Everyone goes through primary education at some point in their life, so everyone (minus those that go to private school) get an equal benefit out of 100% subsidized primary education, as well as the side benefits of a more advance society. Only around 25% of the population (At least in the U.S) will get a college degree.

It's not fair to charge others to completely pay for your education. There is no way they will ever benefit from it as much as you do, thus they are in turn being taxed unfairly.
I don't agree with this idea that the impact on society isn't that great.

For instance you are likely to earn 400,000, over a lifetime, more as a University Graduate then not in the UK, according to Government figures. If you take the standard 35% cut of the UK Government, you arrive at a figure of 140,000 extra tax paid by that individual. Given a cost of about 30k for the education, which is at the very extreme end of the cost, this person would pay for his own education plus the education of 3 more people, and a little extra, and all the tax a non-university person paid, plus he would have more money going into the economy to keep it healthy.
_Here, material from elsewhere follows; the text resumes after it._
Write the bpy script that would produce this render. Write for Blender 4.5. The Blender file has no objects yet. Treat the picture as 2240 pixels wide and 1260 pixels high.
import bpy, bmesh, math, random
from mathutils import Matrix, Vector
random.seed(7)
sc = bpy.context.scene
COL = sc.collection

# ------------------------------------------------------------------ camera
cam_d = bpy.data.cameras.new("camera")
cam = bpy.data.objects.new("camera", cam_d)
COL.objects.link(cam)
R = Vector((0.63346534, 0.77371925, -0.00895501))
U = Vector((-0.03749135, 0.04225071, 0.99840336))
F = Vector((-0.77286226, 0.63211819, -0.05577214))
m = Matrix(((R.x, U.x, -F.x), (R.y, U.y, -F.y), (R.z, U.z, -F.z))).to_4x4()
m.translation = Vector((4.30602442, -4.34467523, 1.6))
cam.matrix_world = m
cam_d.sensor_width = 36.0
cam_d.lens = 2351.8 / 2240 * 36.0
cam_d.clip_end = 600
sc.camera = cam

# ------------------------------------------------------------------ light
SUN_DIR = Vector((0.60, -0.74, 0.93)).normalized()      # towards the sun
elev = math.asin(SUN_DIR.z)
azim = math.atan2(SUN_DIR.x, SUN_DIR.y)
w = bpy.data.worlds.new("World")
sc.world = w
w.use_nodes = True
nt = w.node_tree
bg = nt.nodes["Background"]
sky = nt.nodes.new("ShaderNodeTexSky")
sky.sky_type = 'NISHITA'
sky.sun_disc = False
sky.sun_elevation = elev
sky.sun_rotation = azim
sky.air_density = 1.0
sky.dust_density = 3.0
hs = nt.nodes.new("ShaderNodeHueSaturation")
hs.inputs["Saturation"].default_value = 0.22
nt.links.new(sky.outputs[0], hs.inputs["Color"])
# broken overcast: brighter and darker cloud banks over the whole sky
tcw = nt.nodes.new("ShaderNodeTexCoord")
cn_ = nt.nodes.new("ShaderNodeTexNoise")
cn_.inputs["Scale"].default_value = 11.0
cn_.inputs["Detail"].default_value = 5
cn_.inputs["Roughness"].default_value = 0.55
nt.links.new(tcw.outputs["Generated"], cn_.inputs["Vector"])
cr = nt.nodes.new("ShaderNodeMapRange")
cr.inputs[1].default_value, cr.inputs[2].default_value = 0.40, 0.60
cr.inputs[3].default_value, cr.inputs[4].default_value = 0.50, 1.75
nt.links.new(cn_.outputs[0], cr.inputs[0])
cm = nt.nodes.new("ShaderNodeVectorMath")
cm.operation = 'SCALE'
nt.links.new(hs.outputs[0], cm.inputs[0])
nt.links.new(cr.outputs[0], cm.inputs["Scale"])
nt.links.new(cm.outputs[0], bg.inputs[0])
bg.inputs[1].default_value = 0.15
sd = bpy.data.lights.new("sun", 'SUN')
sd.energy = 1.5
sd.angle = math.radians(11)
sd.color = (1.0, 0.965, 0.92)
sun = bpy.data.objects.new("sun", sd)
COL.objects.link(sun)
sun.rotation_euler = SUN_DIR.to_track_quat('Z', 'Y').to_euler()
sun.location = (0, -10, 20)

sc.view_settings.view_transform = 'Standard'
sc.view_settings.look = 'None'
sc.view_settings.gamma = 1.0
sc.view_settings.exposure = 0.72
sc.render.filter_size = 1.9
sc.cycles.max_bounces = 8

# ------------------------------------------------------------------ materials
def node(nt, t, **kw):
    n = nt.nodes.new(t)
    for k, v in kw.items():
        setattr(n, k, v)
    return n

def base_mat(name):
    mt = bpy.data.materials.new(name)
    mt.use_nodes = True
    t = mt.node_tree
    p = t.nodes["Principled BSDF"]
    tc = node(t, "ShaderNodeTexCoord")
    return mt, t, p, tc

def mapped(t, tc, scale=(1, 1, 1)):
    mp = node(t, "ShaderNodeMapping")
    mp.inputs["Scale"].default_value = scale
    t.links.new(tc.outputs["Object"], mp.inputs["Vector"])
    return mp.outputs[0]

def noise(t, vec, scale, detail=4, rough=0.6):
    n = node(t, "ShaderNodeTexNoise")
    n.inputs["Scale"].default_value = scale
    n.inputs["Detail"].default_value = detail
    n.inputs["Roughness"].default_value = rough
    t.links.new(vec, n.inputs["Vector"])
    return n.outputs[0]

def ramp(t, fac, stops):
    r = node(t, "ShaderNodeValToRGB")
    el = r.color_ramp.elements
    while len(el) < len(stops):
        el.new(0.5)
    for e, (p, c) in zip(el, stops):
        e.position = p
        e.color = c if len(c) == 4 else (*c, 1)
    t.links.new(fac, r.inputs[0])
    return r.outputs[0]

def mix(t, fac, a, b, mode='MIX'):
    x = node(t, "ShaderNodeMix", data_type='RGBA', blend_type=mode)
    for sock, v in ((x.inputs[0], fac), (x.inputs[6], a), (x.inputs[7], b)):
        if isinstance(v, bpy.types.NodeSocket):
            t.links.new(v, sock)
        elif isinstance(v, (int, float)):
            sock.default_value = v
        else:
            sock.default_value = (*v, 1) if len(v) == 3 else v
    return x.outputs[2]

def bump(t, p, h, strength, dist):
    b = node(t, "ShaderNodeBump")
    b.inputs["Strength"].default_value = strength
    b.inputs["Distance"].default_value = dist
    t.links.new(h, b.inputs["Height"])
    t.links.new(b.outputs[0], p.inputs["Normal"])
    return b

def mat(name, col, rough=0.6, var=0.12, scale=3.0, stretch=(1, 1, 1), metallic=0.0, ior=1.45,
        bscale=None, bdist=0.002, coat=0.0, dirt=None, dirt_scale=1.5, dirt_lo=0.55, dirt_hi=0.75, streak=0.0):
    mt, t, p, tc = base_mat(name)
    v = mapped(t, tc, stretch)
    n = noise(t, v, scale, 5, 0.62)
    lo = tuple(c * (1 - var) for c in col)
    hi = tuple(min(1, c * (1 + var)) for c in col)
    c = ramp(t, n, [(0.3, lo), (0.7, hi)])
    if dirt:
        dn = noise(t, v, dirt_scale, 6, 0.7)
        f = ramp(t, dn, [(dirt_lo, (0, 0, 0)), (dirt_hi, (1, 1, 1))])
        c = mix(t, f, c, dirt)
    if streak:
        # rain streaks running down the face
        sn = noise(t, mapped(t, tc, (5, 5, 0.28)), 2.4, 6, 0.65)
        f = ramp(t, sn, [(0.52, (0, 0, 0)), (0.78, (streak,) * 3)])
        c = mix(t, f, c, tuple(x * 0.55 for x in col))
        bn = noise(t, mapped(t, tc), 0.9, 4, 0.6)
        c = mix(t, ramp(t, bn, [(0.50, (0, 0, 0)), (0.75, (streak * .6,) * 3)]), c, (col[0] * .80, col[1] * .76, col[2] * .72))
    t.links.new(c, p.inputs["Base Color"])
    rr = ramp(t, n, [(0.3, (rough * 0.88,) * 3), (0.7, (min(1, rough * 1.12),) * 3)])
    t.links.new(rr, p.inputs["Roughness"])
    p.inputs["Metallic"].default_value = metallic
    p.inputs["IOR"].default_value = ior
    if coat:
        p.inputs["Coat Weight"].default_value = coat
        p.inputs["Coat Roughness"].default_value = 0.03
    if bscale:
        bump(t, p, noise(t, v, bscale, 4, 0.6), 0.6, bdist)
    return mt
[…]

I would also say that this is a major problem with both the UK and the US. We both have really appalling education systems. We just are not willing to put the money where it needs to be. We are not willing to make the tough choices when it comes to education.

We both have terrible apathy with our youth, raising violent crime, massive prison populations. We both have terrible endemic crime and poverty. In our country I know we have what we term 'generational unemplyed' people whose parents have never worked, their grandparents have never worked, they have never worked and they don't expect their children to work.

We clearly don't put enough store in education and it is reflected in our populations. Instead of facing the larger issue, we instead spend far more then we would need to on raising education standards, on crime prevention, welfare costs, policing and prison etc etc.

We could take a fraction of the amount budgeted to deal with these issues and direct it towards free education.

Though I really do think at least in the UK that the people running our education system need to be removed and we need a new order in our education system as the current system is appalling. It isn't about tweaking it here or there, it is about dismantling completely our education system and recreating it to be better then it is right now.